DeVos's track record in Michigan was among the reasons she faced more backlash than other education picks, and even other cabinet picks, in general. Pence's involvement to break the tie was the first in history.

But experts said it would take a huge lift to get buy-in from New York, as well as other states, to foot the bill for a voucher program, which could cost states a total of $110 billion out of their own education budgets.

“We can’t even get states and local school districts to follow their own laws on school funding, let alone make massive reallocations,” Teachers College professor Aaron Pallas wrote in the Hechinger Report.

For example, there’s already been a decade-long battle over billions of dollars that New York state owes city schools to provide court-mandated equal funding for the most needy students.

In addition, the voucher system could wreak havoc on school enrollment, which is already strained under the existing system. Parents scramble for a spot in desirable schools while "undesirable" schools remain under-enrolled, he said.

“Most schools that are regarded as successful are oversubscribed, and the paths to expansion include adding more students to them or opening more schools like them, which may be undesirable or take years to occur, respectively,” Pallas wrote.

Vouchers tend to be favored more by special interests and religious schools, Bloomfield said — a group that's currently less represented in the city's educational landscape than public and charter schools.

In New York City, there were nearly 240,000 students in private or parochial schools in the 2014-2015 school year — a fraction of the 1.1 million children in the city's public school system — according to the Independent Budget Office.

By comparison, there were 85,000 students in charter schools in 2014.The most recent breakdown of religious school enrollment available showed that Yeshivas enrolled close to 95,000 students in K-12 in 2012 while Catholic schools enrolled more than 87,000, according to an IBO report. There were 41,000 students in private schools that year.

Trump might encourage for-profit online schools to expand to K-12

Trump has talked about wanting to encourage more competition in the school system — and called public schools' hold on the nation's educational system a "monopoly."

But his own leadership of the for-profit Trump University — which has spawned three class-action lawsuits across the country, including one in New York — could spur the proliferation of online schools at the pre-K to 12 level, Bloomfield said.

The for-profit online college sector, much like Trump University, has been steadily growing as watchdogs warn that it is rife for abuse.

State Attorney General Eric Schneiderman hit Trump University with a class-action fraud lawsuit after students complained the school promised to pair them with "handpicked experts" who would share the secrets of Trump’s real estate prowess, but never did.

Schneiderman accused the school of committing "straight up fraud," and Trump agreed to pay a $25 million settlement in November.

In an extreme case, an expanded voucher program could incentivize K-12 education to go the way of online universities, with families taking their money to pay for virtual classes, Bloomfield posited.

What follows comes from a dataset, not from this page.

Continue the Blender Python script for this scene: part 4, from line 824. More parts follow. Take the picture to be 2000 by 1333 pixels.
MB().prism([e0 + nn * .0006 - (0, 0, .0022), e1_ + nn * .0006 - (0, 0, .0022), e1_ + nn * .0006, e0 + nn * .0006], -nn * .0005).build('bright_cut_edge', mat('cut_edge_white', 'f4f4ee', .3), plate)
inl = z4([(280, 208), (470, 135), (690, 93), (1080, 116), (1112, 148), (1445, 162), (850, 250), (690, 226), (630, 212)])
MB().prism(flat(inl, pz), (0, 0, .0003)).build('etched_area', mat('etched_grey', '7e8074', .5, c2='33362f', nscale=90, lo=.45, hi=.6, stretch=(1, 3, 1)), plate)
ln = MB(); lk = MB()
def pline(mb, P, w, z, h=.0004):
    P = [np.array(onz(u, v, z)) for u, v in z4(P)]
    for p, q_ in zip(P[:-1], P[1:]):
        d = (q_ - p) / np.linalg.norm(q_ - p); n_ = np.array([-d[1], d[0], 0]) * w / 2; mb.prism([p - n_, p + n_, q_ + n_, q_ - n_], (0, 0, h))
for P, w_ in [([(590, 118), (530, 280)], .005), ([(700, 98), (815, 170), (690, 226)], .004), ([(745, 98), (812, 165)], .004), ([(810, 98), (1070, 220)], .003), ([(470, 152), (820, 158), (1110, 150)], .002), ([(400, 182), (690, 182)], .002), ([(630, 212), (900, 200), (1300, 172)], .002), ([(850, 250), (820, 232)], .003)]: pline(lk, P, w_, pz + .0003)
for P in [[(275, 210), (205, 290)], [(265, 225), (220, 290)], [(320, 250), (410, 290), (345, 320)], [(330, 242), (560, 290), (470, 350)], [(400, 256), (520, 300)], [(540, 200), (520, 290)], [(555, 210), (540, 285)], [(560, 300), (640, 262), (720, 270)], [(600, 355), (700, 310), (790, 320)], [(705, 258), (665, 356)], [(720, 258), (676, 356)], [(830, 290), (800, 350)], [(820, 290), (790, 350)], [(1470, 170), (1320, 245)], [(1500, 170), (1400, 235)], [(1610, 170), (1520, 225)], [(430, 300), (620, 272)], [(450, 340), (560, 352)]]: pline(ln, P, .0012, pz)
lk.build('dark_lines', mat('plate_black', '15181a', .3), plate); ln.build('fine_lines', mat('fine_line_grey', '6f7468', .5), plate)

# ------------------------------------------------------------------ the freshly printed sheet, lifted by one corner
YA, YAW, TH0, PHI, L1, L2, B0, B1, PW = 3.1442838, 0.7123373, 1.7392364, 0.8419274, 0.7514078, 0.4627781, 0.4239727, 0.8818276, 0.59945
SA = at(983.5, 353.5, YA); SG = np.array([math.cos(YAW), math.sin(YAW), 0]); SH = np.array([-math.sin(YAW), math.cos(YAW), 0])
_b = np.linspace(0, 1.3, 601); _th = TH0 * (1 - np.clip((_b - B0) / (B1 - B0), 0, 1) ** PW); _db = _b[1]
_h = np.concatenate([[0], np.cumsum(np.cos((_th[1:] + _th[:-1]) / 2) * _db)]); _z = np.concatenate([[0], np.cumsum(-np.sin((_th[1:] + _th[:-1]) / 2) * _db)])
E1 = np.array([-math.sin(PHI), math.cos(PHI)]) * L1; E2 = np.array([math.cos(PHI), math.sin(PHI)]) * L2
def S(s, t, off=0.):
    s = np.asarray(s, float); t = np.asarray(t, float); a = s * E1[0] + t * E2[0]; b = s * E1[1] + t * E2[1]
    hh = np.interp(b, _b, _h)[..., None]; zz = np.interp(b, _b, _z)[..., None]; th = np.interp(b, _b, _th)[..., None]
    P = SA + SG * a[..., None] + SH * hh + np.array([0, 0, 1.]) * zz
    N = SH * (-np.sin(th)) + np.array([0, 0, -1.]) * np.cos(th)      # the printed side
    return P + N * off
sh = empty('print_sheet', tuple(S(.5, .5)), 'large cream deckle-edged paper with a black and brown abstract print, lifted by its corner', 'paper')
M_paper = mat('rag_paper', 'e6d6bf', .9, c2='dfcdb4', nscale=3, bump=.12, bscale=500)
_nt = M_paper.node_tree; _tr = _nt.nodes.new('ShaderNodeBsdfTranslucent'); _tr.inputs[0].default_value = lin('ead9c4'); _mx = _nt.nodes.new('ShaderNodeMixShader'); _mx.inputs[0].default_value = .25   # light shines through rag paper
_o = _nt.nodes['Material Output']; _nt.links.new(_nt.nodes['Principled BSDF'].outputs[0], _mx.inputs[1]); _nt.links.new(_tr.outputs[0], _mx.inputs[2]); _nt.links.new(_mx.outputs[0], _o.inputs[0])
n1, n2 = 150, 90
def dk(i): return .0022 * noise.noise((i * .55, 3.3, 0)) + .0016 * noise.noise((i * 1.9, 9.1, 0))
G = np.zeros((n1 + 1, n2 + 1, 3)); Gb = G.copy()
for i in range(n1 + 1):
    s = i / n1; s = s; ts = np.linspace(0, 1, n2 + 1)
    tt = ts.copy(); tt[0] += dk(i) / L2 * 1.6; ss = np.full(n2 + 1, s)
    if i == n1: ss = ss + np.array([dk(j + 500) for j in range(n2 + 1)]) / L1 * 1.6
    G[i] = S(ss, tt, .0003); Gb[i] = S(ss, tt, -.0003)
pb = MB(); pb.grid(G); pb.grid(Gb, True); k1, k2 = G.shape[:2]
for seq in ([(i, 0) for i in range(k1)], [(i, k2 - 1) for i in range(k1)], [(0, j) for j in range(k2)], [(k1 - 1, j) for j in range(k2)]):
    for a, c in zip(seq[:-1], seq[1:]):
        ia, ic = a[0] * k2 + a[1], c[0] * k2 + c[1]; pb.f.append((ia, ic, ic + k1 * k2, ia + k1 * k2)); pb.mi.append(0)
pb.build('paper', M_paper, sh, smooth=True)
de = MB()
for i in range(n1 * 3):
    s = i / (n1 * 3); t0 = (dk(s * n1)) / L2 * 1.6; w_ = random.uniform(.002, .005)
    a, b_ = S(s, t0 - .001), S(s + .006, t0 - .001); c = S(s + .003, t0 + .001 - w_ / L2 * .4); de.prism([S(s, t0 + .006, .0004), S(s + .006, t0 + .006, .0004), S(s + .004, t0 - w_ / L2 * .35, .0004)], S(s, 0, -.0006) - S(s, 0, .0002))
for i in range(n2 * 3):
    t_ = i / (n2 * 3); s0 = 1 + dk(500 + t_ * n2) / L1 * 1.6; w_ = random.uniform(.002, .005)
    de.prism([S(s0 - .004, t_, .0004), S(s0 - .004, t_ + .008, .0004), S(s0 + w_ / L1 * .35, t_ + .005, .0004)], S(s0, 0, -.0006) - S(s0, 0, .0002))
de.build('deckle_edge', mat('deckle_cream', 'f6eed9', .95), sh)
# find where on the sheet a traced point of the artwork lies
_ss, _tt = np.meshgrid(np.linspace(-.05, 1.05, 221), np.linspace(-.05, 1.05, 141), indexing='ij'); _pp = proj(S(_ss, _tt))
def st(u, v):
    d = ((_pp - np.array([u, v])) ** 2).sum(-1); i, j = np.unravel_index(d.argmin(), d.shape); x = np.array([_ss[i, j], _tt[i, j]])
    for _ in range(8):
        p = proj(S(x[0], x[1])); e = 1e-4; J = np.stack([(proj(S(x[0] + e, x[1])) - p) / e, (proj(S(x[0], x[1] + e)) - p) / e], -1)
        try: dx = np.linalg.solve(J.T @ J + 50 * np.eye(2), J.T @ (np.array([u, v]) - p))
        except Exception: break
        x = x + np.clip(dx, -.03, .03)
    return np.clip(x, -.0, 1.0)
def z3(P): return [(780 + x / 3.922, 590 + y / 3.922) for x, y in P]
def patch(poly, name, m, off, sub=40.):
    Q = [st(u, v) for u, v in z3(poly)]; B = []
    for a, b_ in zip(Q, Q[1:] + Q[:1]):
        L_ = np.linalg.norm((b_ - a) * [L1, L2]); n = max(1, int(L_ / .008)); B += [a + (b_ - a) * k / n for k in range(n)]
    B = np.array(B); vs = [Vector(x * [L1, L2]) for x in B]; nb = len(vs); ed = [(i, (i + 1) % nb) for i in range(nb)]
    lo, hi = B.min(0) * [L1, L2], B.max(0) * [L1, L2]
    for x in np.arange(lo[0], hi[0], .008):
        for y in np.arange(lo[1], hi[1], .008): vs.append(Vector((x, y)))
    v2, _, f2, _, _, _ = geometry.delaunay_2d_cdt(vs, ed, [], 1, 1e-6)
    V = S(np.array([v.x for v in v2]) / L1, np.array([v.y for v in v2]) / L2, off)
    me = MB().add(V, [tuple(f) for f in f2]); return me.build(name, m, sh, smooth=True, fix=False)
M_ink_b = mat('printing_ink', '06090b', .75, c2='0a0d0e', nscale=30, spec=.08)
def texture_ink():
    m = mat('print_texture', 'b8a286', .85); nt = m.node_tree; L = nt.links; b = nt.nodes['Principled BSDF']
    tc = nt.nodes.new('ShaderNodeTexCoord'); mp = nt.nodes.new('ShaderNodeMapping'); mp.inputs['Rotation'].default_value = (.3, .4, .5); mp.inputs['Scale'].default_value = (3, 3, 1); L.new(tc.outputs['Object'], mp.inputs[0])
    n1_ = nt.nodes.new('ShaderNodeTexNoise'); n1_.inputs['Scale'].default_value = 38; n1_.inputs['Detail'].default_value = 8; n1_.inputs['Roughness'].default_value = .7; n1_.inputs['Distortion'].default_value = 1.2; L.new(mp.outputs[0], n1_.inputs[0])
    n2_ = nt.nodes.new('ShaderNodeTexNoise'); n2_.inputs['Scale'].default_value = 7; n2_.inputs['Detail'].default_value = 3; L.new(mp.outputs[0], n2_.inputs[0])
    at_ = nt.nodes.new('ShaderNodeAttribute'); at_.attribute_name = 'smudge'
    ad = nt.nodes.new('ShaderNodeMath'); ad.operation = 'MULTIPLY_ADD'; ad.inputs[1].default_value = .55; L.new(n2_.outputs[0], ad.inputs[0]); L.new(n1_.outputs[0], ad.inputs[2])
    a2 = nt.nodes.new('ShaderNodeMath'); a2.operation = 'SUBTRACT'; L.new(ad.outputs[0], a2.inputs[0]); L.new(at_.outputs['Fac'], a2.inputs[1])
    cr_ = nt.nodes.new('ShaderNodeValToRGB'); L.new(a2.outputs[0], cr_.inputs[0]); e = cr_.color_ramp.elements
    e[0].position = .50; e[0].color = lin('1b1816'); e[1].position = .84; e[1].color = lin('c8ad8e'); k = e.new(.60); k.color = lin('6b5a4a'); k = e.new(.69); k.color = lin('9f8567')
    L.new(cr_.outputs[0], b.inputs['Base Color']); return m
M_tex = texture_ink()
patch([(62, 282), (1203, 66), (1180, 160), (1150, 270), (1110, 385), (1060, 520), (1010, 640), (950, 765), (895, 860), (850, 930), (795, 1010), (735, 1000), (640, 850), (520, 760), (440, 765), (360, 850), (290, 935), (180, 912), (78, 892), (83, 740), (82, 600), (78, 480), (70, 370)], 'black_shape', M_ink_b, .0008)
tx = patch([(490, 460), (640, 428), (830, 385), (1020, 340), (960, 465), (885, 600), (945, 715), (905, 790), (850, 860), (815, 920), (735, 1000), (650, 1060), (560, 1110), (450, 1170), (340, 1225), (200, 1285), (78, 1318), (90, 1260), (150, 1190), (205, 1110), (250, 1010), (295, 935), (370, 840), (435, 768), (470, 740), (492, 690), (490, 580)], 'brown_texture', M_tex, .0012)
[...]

“A voucher program could shape a fundamental re-organization of education," he said.

►Charters might proliferate — but without proper oversight, many fear.

The charter sector in Michigan is subject to much less regulation than in New York — which is likely why many local charter leaders have been largely silent on DeVos.

Charters in DeVos's home state have questionable records. In Detroit, for instance, about 70 percent of charter schools ranked in the bottom quarter of the state’s schools in the 2013-2014 school year, according to a report from Politico which noted that DeVos led the charge against attempts to regulate the charter industry.

James Merriman, CEO of the New York City Charter School Center, wrote in a Daily News op-ed that there needs to be "meaningful vetting" and that "the growth of at-home, online charter schools is an example of simple greed and inadequate state oversight."

►Trump hates the Common Core — but he may not be the anti-testing parents' champion either.

NYC's growing opt-out movement has seen more and more students sit out the state English and math tests aligned with the Common Core standards in protest of the "excessive testing" culture and the commensurate stress.

While Trump has also made his dislike of the Common Core standards clear, he's not necessarily aligned with the principles of the opt-out movement, either, experts say.

The opt-out philosophy grows out of progressive education, Bloomfield said.

Many of these families are more focused on educating the “whole child” rather than having kids focus on passing tests, and they’re concerned about teachers feeling pressured to teach to the test rather than pursuing more inquiry-based and creative approaches to learning.

Trump’s stance, on the other hand, is rooted in the conservative movement’s opposition to centralized mandates, Bloomfield said.

In fact, Trump tweeted last year that he considered eliminating the federal Department of Education entirely and leaving decisions to the states.

“I may cut Department of Education,” he reportedly told "Fox in 2015.